The American Conservative is reflexively hiding behind 'due process' — in the Daunte Wright 'manslaughter'

© 2021 Peter Free

 

13 April 2021

 

 

Today, let's look at the fear that motivates so many any American 'conservatives'

 

And how that pusillanimous trembling leads many of them to do and say absurd things. Including protecting murderous cops.

 

For instance, yesterday, senior editor Rod Dreher at The American Conservative took the town council at Brooklyn Center to task for firing its City Manager after the Daunte Wright manslaughter.

 

The City Manager had contradicted the Mayor's statement that the officer who shot and killed Mr.

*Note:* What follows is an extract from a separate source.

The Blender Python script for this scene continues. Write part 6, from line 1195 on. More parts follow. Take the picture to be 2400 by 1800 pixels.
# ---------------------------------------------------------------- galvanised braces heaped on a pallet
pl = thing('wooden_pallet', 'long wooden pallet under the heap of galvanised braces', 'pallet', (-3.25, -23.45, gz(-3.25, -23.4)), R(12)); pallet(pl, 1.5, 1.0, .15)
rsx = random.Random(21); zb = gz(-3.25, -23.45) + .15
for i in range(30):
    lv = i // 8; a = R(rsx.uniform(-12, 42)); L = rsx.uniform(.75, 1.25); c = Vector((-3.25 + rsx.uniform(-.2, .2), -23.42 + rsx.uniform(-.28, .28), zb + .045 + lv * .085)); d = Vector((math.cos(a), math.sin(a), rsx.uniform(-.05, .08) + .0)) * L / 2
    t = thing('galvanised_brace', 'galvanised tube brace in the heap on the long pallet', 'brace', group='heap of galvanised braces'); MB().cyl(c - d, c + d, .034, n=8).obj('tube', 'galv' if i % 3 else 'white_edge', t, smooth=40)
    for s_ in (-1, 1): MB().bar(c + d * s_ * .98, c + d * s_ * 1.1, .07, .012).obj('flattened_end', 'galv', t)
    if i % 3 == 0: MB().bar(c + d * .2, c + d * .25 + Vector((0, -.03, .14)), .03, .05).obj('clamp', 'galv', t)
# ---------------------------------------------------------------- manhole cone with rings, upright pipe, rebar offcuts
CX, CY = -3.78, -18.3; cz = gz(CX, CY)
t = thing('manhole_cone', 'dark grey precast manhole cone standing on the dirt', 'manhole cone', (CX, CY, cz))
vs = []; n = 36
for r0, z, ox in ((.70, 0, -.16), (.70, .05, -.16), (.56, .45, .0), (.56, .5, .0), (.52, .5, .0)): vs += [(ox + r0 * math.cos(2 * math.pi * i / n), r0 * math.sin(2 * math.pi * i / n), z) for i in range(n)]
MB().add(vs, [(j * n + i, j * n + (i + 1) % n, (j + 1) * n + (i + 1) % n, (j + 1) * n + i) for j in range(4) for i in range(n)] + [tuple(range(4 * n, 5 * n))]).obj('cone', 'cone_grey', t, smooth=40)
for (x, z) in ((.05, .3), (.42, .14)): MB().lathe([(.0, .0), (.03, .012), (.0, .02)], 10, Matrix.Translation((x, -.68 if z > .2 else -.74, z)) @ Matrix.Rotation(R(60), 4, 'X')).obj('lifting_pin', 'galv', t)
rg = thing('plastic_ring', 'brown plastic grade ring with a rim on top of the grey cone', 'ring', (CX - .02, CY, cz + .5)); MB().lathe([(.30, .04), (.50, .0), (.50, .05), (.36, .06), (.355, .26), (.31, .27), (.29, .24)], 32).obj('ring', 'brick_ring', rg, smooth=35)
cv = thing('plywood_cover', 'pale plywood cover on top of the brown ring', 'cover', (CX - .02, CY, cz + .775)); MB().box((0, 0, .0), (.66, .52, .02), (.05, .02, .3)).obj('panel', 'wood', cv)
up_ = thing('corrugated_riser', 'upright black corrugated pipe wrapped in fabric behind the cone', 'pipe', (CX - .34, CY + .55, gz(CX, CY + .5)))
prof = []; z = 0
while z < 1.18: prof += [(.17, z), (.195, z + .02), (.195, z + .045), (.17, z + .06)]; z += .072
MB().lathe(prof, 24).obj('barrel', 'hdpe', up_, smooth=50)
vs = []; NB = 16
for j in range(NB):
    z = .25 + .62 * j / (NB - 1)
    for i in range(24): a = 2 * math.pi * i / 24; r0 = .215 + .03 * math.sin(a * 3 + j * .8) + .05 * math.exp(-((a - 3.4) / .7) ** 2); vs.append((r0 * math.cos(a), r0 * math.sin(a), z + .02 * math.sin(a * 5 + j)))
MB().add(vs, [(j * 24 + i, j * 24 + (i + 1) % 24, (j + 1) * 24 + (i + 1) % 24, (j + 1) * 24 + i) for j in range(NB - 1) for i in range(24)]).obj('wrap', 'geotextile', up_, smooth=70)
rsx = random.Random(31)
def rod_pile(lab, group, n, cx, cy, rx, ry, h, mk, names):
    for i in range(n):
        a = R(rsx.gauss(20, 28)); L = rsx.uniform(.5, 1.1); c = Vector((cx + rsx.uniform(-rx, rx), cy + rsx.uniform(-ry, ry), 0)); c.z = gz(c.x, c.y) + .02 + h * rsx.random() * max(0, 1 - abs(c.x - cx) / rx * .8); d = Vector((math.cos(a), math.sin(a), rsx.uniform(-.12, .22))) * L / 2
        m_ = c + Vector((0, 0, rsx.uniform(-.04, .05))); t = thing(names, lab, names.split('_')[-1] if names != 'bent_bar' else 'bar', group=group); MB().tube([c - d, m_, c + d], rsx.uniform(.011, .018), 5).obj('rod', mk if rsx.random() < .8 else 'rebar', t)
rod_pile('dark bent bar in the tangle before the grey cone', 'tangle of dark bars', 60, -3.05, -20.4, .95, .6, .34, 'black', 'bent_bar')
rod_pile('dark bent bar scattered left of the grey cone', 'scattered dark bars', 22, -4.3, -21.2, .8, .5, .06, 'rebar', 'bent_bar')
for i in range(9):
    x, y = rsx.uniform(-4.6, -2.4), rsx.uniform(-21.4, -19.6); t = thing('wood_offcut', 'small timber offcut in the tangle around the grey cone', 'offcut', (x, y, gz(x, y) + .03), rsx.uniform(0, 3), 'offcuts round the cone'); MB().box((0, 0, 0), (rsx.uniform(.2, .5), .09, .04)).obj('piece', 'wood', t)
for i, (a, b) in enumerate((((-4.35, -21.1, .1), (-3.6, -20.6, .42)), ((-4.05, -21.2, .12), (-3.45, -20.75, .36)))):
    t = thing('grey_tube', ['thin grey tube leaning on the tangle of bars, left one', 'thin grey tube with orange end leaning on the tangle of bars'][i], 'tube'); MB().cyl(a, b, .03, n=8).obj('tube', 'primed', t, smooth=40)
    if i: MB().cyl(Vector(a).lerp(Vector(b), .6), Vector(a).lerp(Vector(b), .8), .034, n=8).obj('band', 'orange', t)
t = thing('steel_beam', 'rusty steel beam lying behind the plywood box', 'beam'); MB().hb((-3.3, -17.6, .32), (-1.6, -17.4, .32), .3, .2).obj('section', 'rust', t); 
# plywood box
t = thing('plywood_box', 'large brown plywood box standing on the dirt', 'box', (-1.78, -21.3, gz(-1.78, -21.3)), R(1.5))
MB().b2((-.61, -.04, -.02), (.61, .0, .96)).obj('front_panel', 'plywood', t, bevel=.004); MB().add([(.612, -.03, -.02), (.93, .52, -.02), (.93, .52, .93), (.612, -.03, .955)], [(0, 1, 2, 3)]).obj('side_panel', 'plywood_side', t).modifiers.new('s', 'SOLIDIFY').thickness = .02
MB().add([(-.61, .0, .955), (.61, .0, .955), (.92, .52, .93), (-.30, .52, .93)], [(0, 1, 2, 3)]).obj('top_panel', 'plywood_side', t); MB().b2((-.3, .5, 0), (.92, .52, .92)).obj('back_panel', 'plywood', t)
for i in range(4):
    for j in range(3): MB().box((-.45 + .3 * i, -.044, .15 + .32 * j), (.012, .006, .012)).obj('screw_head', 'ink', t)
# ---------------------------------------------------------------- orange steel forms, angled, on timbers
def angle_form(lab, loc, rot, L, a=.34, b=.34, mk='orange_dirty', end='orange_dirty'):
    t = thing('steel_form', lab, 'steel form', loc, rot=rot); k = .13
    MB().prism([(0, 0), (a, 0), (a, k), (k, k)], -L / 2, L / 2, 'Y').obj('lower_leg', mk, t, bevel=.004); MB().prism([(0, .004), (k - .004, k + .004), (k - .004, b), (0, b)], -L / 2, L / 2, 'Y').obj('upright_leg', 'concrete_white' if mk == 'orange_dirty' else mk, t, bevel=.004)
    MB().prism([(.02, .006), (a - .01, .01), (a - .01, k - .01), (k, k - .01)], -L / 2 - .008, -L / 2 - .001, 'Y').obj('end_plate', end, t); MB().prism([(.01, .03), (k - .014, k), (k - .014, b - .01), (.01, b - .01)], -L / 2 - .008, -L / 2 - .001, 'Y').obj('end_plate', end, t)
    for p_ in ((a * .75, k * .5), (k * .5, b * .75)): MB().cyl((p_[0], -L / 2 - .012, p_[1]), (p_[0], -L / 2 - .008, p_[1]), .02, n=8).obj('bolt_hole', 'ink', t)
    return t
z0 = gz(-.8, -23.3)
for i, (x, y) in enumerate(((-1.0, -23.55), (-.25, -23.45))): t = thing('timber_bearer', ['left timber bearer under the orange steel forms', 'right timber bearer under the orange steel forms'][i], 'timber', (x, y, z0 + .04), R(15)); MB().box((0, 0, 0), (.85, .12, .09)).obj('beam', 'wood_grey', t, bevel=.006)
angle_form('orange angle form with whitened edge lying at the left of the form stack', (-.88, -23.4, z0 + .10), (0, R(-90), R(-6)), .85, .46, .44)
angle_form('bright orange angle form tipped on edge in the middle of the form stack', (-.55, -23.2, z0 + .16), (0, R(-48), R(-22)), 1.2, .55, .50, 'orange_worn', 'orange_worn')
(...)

Wright — reportedly by 'mistake' — should be fired.

 

From Fox News:

 

 

Brooklyn Center City Manager Curt Boganey was fired on Monday evening, hours after he publicly disagreed with Mayor Mike Elliott’s assertion that the police officer who fatally shot a Black man in the Minneapolis suburb should be immediately fired in response to the incident.

 

"All employees working for the city of Brooklyn Center are entitled to due process with respect to discipline," Boganey said.

 

© 2021 Thomas Barrabi, Daunte Wright shooting: Brooklyn Center city manager fired after call for due process for police officer, Fox News (12 April 2021)

 

 

Rod Dreher agreed with Boganey:

 

 

They fired this city manager simply for calling for the basic constitutional right of due process for the accused police officer!

 

The cop, like every other accused criminal, deserves a fair trial — and nobody should be punished for saying so! And this one council member openly admitted that she voted that way out of fear.

 

Mob rule is always and everywhere bad. It’s even bad when a careless police officer shoots and kills a man. So many forces are now in play to encourage mob behavior.

 

© 2021 Rod Dreher, Mob Rules Brooklyn Center, The American Conservative (13 April 2021)

 

 

Let's look at Dreher's outraged statement from two angles

 

First legal, then societal.

 

 

Legal perspective

 

Administrative due process, on the part of an employer, does not require waiting for a "fair trial" — however terminologically confused Dreher's thinking is in that regard.

 

Administrative due process — at its most complicated — involves hearings, not trials. Nor is it a "criminal" process. Evidence presentation is much less formal and much less bound by protections for the metaphorically 'accused'.

 

Furthermore, in the 'hearing' regard, it seems to me — as an attorney, former police supervisor, and a member of the public — that video showing the cop in the Daunte Wright execution shooting him, without any cause whatsoever, is sufficient for immediate employment termination.

 

Nobody can argue that they have a vested employment interest — one deserving of drawn-out administrative 'due process' — after (grossly) incompetently murdering or manslaughtering a person on camera.

 

 

Societal perspective

 

Part of the American public's frustration with bad policing is that bad and incompetent cops keep skating on interminably dragged-out legal bullshit — in spite of the fact that the murders they commit are video-recorded for people to see and easily interpret.

 

Thus, people like Dreher and Boganey are accurately perceived — by the public — as having intentionally thrown obstacles in Justice's obvious path.

 

Timeliness is part of a legitimately delivered administrative and judicial system. This quality is a major area in which the American justice system has completely collapsed. Everything takes way too long and is subject to far too many detours (for those who can afford to defend themselves).

 

The dispensation of purported American 'justice' has become, almost entirely, a guild system that is motivated more by the (often lucrative) employment opportunities that it provides, than it is by its pretended loyalty to making society work fairly.

 

 

The moral? — 'Due process' obstructionism, like Dreher's . . .

 

. . . is merely another way to keep Murderous Tyranny on its nasty tracks.

 

Dreher's is not a thoughtful devotion to principle. It is merely a reflexively indulged fearing of the public's righteous wrath.

 

No points for you, Rod Dreher, today.